Parents of disabled children don't often make care plans
Over 12 percent of the parents who participated reported that they had taken no actions to ensure that their child's needs would be met.
A new study has revealed that fewer than half of parents of children with intellectual and developmental disabilities make long-term plans about who will take over their child's care if the parent or other relative providing care dies or becomes incapacitated.
According to the study carried by the University Of Illinois at Urbana-Champaign, more than 380 parents - primarily mothers - of individuals with disabilities participated in a web-based national survey about planning for their children's care.
The parents who responded to the survey ranged in age from 40 to 83, and their offspring with disabilities were aged between 3 and 68.
Parents in the study were asked whether they had completed 11 items related to planning for their child's long-term needs, such as identifying a successor to the current family caregiver, researching residential programs or establishing a special-needs trust.
More than 12 percent of the parents who participated reported that they had taken none of these actions to ensure that their child's needs would be met if the parent or other caregiver died or was otherwise unable to continue assisting the adult or minor child with disabilities.
Because people with disabilities are living longer, they are increasingly outliving their parents and planning for their future care should begin as early as possible, said the study's lead author, Meghan Burke.
Adults with intellectual or developmental disabilities are significantly more likely to be placed in institutional settings if care plans are not in place when the parent providing care dies or becomes too old or too ill to continue, Burke added.
"It affects everyone in the family when you don't have plans in place", said Burke, who has an adult sibling with Down syndrome. "You are more likely to face a crisis situation where the person has to move out of the family home, be uprooted and have their routines disrupted. A sibling, most likely, will have to jump in and pick up the reins caring for the person with disabilities - while, at the same time, both siblings have to face their parent's mortality".

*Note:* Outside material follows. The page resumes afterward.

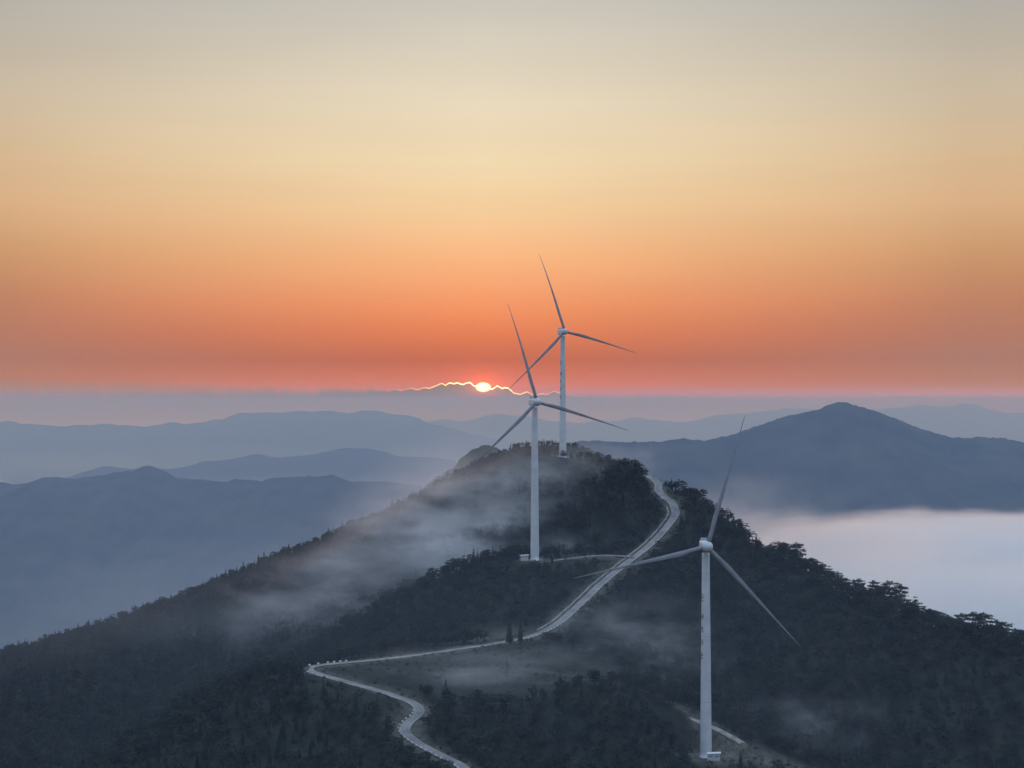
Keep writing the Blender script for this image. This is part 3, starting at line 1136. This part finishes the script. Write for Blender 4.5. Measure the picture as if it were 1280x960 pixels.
# old pines right along the skyline of the right-hand crest, with daylight between their stems
for qx in np.arange(985, 1290, 13.0):
    qx = qx + random.uniform(-5, 5)
    Yq = np.arange(735, 900, 3.0)
    Xq = (qx - 640) * Yq / F
    Pq = proj(Xq, Yq, height(Xq, Yq)[0])[1]
    b_i = int(np.argmin(Pq))
    h_ = random.uniform(7.0, 12.5)
    plant('pine_tree', random.randrange(4), (Xq[b_i], Yq[b_i] + 2, ground_z(Xq[b_i], Yq[b_i] + 2)), h_, random.uniform(0, 6.28),
          'flat-topped pine standing out on the right-hand ridge crest against the pale fog', 'flat-topped pines on the right-hand crest')

# the rest of the wood: one mass, scattered over the slopes by geometry nodes
rest = np.array([i for i in range(len(tx)) if i not in ind])
src = bpy.data.collections.new('forest_sources')      # never linked to the scene: only instanced
k_list = []
for kname in KN:
    for (tm, cm) in protos[kname]:
        bm = bmesh.new()
        bm.from_mesh(tm)
        nf = len(bm.faces)
        bm.from_mesh(cm)
        bm.faces.ensure_lookup_table()
        for f in bm.faces[nf:]:
            f.material_index = 1
        me_ = bpy.data.meshes.new('forest_tree')
        bm.to_mesh(me_)
        bm.free()
        me_.materials.append(tm.materials[0])
        me_.materials.append(cm.materials[0])
        o = bpy.data.objects.new('a%02d_forest_source' % len(k_list), me_)
        src.objects.link(o)
        k_list.append(kname)
first = {kn_: k_list.index(kn_) for kn_ in KN}
count = {kn_: k_list.count(kn_) for kn_ in KN}

# low shrubs on verges and clearings join the mass
bx_, by_ = jitter_grid(3.2, 560, 1180, 330)
bz_, bs_ = height(bx_, by_)
bpx, bpy_ = proj(bx_, by_, bz_)
bk = (bs_ > 0.9) & (bs_ < 9) & (bpx > -60) & (bpx < 1340) & (RNG.random(len(bx_)) < 0.42)
fx = ((bx_ - FIELD.x) / 55) ** 2 + ((by_ - FIELD.y) / 38) ** 2
bk |= (fx < 1) & (bs_ > 0.9) & (RNG.random(len(bx_)) < 0.33)
bk |= (((bx_ - PAD1.x) / 26) ** 2 + ((by_ - PAD1.y) / 16) ** 2 < 1) & (bs_ > 0.9) & (RNG.random(len(bx_)) < 0.2) & (np.hypot(bx_ - T1.x - 3, by_ - T1.y + 5) > 9)
bx_, by_, bz_ = bx_[bk], by_[bk], bz_[bk]

PX_ = np.r_[tx[rest], bx_]
PY_ = np.r_[ty[rest], by_]
PZ_ = np.r_[tz[rest], bz_ - 0.35]
HH_ = np.r_[hgt[rest], RNG.uniform(0.7, 1.9, len(bx_))]
KK_ = np.r_[kind[rest], np.full(len(bx_), 2)]
pid = np.array([first[KN[int(k)]] + RNG.integers(0, count[KN[int(k)]]) for k in KK_], dtype=np.int32)
sc_ = HH_ / np.array([BASE_H[KN[int(k)]] for k in KK_])
scl = np.stack([sc_ * RNG.uniform(.9, 1.2, len(sc_)), sc_ * RNG.uniform(.9, 1.2, len(sc_)), sc_], -1)
scl[len(rest):, :2] *= 1.7
me = bpy.data.meshes.new('forest')
me.vertices.add(len(PX_))
me.vertices.foreach_set('co', np.stack([PX_, PY_, PZ_], -1).astype(np.float32).ravel())
a = me.attributes.new('pid', 'INT', 'POINT')
a.data.foreach_set('value', pid)
a = me.attributes.new('scl', 'FLOAT_VECTOR', 'POINT')
a.data.foreach_set('vector', scl.astype(np.float32).ravel())
a = me.attributes.new('rz', 'FLOAT', 'POINT')
a.data.foreach_set('value', RNG.uniform(0, 6.28, len(PX_)).astype(np.float32))
me.update()
forest = bpy.data.objects.new('forest', me)
C.objects.link(forest)
tag(forest, 'dark mixed wood covering the slopes of the ridge', 'forest', kind='stuff')
ng = bpy.data.node_groups.new('scatter_forest', 'GeometryNodeTree')
ng.interface.new_socket('Geometry', in_out='INPUT', socket_type='NodeSocketGeometry')
ng.interface.new_socket('Geometry', in_out='OUTPUT', socket_type='NodeSocketGeometry')
gi = ng.nodes.new('NodeGroupInput')
go = ng.nodes.new('NodeGroupOutput')
ci = ng.nodes.new('GeometryNodeCollectionInfo')
ci.inputs['Collection'].default_value = src
ci.inputs['Separate Children'].default_value = True
ci.inputs['Reset Children'].default_value = True
ip = ng.nodes.new('GeometryNodeInstanceOnPoints')
ip.inputs['Pick Instance'].default_value = True


def named(nm, dt):
    n = ng.nodes.new('GeometryNodeInputNamedAttribute')
    n.data_type = dt
    n.inputs['Name'].default_value = nm
    return n.outputs['Attribute']


cx = ng.nodes.new('ShaderNodeCombineXYZ')
ng.links.new(named('rz', 'FLOAT'), cx.inputs['Z'])
e2r = ng.nodes.new('FunctionNodeEulerToRotation')
ng.links.new(cx.outputs[0], e2r.inputs[0])
ng.links.new(gi.outputs[0], ip.inputs['Points'])
ng.links.new(ci.outputs[0], ip.inputs['Instance'])
ng.links.new(named('pid', 'INT'), ip.inputs['Instance Index'])
ng.links.new(e2r.outputs[0], ip.inputs['Rotation'])
ng.links.new(named('scl', 'FLOAT_VECTOR'), ip.inputs['Scale'])
ng.links.new(ip.outputs[0], go.inputs[0])
md = forest.modifiers.new('scatter', 'NODES')
md.node_group = ng
print('trees individual', len(ind), 'forest', len(rest), 'shrubs', len(bx_))

# ----------------------------------------------------------------------------- air: haze and mist
def box_mesh(name, lo, hi, mat):
    x0, y0, z0 = lo
    x1, y1, z1 = hi
    v = [(x0,y0,z0),(x1,y0,z0),(x1,y1,z0),(x0,y1,z0),(x0,y0,z1),(x1,y0,z1),(x1,y1,z1),(x0,y1,z1)]
    f = [(0,3,2,1),(4,5,6,7),(0,1,5,4),(1,2,6,5),(2,3,7,6),(3,0,4,7)]
    return mesh_from(name, v, f, mat)


HAZE_D = 0.73e-4
HAZE_C = (0.30, 0.395, 0.63)
HAZE_A = (0.92, 0.66, 0.07)
m, nt, out = new_mat('haze_air')
pv = N(nt, 'ShaderNodeVolumePrincipled')
pv.inputs['Density'].default_value = HAZE_D
pv.inputs['Color'].default_value = (*HAZE_C, 1)
pv.inputs['Absorption Color'].default_value = (*HAZE_A, 1)
pv.inputs['Anisotropy'].default_value = 0.0
nt.links.new(pv.outputs[0], out.inputs['Volume'])
haze = box_mesh('haze', (-92000, -3500, -40), (92000, 92000, EYE + 98), m)
tag(haze, 'blue evening haze filling the air over the whole landscape', 'haze', kind='stuff')


def mist(name, label, centre, radii, dens, scale, thr, seed, rz=0.0, stretch=(1, 1, 1), color=(0.992, 0.997, 0.999), rate=1.0, soft=1.0, detail=4, g=0.0, edge=0.35, rough=0.66):
    """a bank of mist: a closed shell filled with uneven droplets that thin out towards its skin"""
    bm = bmesh.new()
    bmesh.ops.create_icosphere(bm, subdivisions=3, radius=1.0)
    m, nt, out = new_mat(name + '_droplets')
    o = bm_obj(name, bm, m)
    o.location = centre
    o.scale = radii
    o.rotation_euler = (0, 0, rz)
    tag(o, label, 'mist', kind='stuff')
    tc = N(nt, 'ShaderNodeTexCoord')
    ln = N(nt, 'ShaderNodeVectorMath', operation='LENGTH')
    nt.links.new(tc.outputs['Object'], ln.inputs[0])
    fall = N(nt, 'ShaderNodeMapRange', interpolation_type='SMOOTHSTEP')
    fall.inputs['From Min'].default_value = 0.97
    fall.inputs['From Max'].default_value = max(0.0, 0.97 - soft)
    ne = N(nt, 'ShaderNodeTexNoise')
    ne.inputs['Scale'].default_value = 2.6
    ne.inputs['Detail'].default_value = 3
    nt.links.new(tc.outputs['Object'], ne.inputs['Vector'])
    em = N(nt, 'ShaderNodeMath', operation='MULTIPLY_ADD')
    em.inputs[1].default_value = edge * 2
    em.inputs[2].default_value = -edge * 0.75
    nt.links.new(ne.outputs['Fac'], em.inputs[0])
    ea = N(nt, 'ShaderNodeMath', operation='ADD')
    nt.links.new(ln.outputs['Value'], ea.inputs[0])
    nt.links.new(em.outputs[0], ea.inputs[1])
    sm_ = N(nt, 'ShaderNodeMath', operation='MAXIMUM')
    nt.links.new(ea.outputs[0], sm_.inputs[0])
    nt.links.new(ln.outputs['Value'], sm_.inputs[1])
    nt.links.new(sm_.outputs[0], fall.inputs['Value'])
    ge = N(nt, 'ShaderNodeNewGeometry')
    mp = N(nt, 'ShaderNodeMapping')
    mp.inputs['Location'].default_value = (seed * 3.1, seed * 1.7, seed * 0.9)
    mp.inputs['Rotation'].default_value = (0, 0, -rz)
    mp.inputs['Scale'].default_value = tuple(1.0 / (scale * s) for s in stretch)
    nt.links.new(ge.outputs['Position'], mp.inputs['Vector'])
    nz = N(nt, 'ShaderNodeTexNoise')
    nz.inputs['Scale'].default_value = 1.0
    nz.inputs['Detail'].default_value = detail
    nz.inputs['Roughness'].default_value = rough
    nt.links.new(mp.outputs[0], nz.inputs['Vector'])
    mr = N(nt, 'ShaderNodeMapRange', interpolation_type='SMOOTHSTEP')
    mr.inputs['From Min'].default_value = thr - 0.13
    mr.inputs['From Max'].default_value = thr + 0.2
    nt.links.new(nz.outputs['Fac'], mr.inputs['Value'])
    mu = N(nt, 'ShaderNodeMath', operation='MULTIPLY')
    nt.links.new(fall.outputs[0], mu.inputs[0])
    nt.links.new(mr.outputs[0], mu.inputs[1])
    md_ = N(nt, 'ShaderNodeMath', operation='MULTIPLY')
    md_.inputs[1].default_value = dens
    nt.links.new(mu.outputs[0], md_.inputs[0])
    pv = N(nt, 'ShaderNodeVolumePrincipled')
    pv.inputs['Color'].default_value = (*color, 1)
    pv.inputs['Anisotropy'].default_value = g
    pv.inputs['Absorption Color'].default_value = (1, 1, 1, 1)
    nt.links.new(md_.outputs[0], pv.inputs['Density'])
    nt.links.new(pv.outputs[0], out.inputs['Volume'])
    m.cycles.volume_step_rate = rate
    return o


def ell(px, py, Y):
    return W(px, py, Y)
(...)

More than 77 percent of the individuals with disabilities in the study lived with their parents or with another relative, while 17 percent lived independently with support, and 6 percent lived in group homes.
Some parents indicated that their planning efforts were thwarted by interpersonal conflicts - such as disagreements with the other parent about what should happen - or by family members' refusal to discuss alternative arrangements.
According to more than 7 percent of the parents in the survey, the topic was too "emotionally loaded" or stressful for family members to talk about.
While more than half of the parents had engaged in three planning activities, such as locating an attorney and discussing future care plans with the child or other family members, their actions were inspirational rather than conclusive, Burke said.
Conclusive actions included making residential arrangements or writing a letter of intent to guide future caregivers or legal guardians in making decisions about the types of care the person with disabilities ought to receive.
Financial constraints were significant barriers to succession planning for more than 46 percent of families; however, an even greater problem, according to more than 61 percent of parents in the study, was the dearth of residential, employment and recreational services that suited their child's particular needs and abilities.
A large number of parents - more than 39 percent of those in the survey - said their greatest impediment was simply obtaining information on developing a care plan for their child with disabilities.
The study has been accepted for publication in the April edition of the journal Intellectual and Developmental Disabilities.